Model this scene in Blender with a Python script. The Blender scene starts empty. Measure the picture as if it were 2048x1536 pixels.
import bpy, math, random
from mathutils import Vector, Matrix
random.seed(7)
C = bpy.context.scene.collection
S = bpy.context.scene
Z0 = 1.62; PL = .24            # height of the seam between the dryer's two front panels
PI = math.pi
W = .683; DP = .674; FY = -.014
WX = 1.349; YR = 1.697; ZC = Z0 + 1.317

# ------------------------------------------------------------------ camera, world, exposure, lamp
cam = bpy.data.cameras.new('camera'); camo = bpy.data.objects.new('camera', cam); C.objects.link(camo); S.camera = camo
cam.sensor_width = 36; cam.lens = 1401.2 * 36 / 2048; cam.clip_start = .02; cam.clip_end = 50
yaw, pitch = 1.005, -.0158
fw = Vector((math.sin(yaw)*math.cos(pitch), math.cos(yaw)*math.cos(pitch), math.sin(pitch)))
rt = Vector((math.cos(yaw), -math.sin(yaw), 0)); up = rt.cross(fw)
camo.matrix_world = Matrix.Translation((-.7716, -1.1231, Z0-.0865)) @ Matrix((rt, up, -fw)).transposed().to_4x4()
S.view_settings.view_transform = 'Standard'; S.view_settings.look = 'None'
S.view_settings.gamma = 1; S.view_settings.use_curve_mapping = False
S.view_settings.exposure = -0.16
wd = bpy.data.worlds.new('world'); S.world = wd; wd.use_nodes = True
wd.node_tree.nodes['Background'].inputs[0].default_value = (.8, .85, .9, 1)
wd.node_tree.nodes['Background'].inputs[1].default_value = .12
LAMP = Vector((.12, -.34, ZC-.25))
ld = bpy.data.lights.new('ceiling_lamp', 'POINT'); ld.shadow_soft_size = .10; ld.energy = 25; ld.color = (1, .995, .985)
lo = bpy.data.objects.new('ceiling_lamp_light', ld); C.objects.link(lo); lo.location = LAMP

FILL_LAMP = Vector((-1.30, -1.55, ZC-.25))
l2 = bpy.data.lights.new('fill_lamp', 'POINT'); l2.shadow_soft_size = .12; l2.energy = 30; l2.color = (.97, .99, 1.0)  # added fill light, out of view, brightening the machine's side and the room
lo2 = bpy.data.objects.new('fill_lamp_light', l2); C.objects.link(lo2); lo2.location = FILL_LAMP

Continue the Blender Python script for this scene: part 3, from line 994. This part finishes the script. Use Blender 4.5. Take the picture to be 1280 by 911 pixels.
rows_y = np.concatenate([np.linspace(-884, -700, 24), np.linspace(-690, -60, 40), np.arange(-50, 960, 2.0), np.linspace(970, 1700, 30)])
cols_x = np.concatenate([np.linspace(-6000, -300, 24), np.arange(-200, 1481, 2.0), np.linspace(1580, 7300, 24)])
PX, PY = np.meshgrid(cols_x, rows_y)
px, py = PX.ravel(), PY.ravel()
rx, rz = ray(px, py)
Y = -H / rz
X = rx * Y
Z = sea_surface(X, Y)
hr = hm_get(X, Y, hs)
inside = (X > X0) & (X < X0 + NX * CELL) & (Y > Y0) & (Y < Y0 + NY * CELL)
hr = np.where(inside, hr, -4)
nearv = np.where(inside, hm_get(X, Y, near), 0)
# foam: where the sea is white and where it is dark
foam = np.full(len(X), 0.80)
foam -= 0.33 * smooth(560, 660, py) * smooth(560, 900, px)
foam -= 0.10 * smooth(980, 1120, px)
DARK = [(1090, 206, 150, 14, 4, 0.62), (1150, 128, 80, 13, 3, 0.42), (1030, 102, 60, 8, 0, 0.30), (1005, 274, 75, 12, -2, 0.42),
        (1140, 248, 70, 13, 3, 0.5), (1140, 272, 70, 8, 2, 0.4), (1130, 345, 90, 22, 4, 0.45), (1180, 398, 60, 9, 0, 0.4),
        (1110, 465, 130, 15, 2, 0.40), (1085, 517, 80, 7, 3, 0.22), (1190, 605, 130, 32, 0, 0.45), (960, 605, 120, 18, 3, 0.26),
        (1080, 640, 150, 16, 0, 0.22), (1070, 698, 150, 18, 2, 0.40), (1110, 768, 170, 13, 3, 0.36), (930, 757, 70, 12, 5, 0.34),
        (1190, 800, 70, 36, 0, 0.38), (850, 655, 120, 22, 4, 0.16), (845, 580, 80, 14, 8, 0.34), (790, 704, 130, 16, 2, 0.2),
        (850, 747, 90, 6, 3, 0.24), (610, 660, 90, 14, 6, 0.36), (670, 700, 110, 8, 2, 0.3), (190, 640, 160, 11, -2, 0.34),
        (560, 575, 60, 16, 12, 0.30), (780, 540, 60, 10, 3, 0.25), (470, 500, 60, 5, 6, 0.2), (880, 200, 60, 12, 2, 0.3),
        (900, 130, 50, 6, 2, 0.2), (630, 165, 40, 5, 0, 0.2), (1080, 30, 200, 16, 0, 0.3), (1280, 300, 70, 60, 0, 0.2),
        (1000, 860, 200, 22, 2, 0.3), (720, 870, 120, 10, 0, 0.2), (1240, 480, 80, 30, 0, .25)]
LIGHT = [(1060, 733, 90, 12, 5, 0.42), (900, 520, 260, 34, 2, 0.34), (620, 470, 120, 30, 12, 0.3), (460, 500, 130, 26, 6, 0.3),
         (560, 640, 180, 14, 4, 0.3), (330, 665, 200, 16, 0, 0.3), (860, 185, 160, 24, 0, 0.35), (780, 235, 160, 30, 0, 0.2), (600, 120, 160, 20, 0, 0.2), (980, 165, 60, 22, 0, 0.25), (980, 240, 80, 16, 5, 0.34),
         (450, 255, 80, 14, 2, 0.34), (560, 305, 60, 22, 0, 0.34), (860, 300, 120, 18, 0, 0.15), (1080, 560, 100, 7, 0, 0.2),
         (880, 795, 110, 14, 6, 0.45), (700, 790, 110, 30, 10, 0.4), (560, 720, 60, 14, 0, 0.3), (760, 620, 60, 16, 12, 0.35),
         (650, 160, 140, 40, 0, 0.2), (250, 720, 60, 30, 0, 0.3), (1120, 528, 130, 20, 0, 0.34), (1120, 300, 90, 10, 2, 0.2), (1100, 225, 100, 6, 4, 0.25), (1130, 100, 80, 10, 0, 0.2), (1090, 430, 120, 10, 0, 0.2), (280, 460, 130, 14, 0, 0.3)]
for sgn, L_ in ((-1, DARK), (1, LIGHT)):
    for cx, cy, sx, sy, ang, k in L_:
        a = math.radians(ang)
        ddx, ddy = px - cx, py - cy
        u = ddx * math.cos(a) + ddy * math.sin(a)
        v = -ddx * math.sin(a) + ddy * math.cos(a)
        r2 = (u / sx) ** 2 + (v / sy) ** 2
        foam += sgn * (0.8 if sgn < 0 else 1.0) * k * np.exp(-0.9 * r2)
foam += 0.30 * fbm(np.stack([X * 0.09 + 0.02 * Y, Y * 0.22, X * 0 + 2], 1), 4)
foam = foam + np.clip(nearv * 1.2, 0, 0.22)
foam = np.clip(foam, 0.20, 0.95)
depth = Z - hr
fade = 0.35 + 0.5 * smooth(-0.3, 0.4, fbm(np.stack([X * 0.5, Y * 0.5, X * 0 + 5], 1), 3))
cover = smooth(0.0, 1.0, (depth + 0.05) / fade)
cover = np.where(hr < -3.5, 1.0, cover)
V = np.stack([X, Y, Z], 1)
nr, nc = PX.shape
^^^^
WHAT TO DO ▸ Using the entries above, quote each line verbatim from the first through the line that contains "WX = 1.349; YR = 1.697; ZC = Z0 + 1.317".

RESPONSE ▸
Model this scene in Blender with a Python script. The Blender scene starts empty. Measure the picture as if it were 2048x1536 pixels.
import bpy, math, random
from mathutils import Vector, Matrix
random.seed(7)
C = bpy.context.scene.collection
S = bpy.context.scene
Z0 = 1.62; PL = .24            # height of the seam between the dryer's two front panels
PI = math.pi
W = .683; DP = .674; FY = -.014
WX = 1.349; YR = 1.697; ZC = Z0 + 1.317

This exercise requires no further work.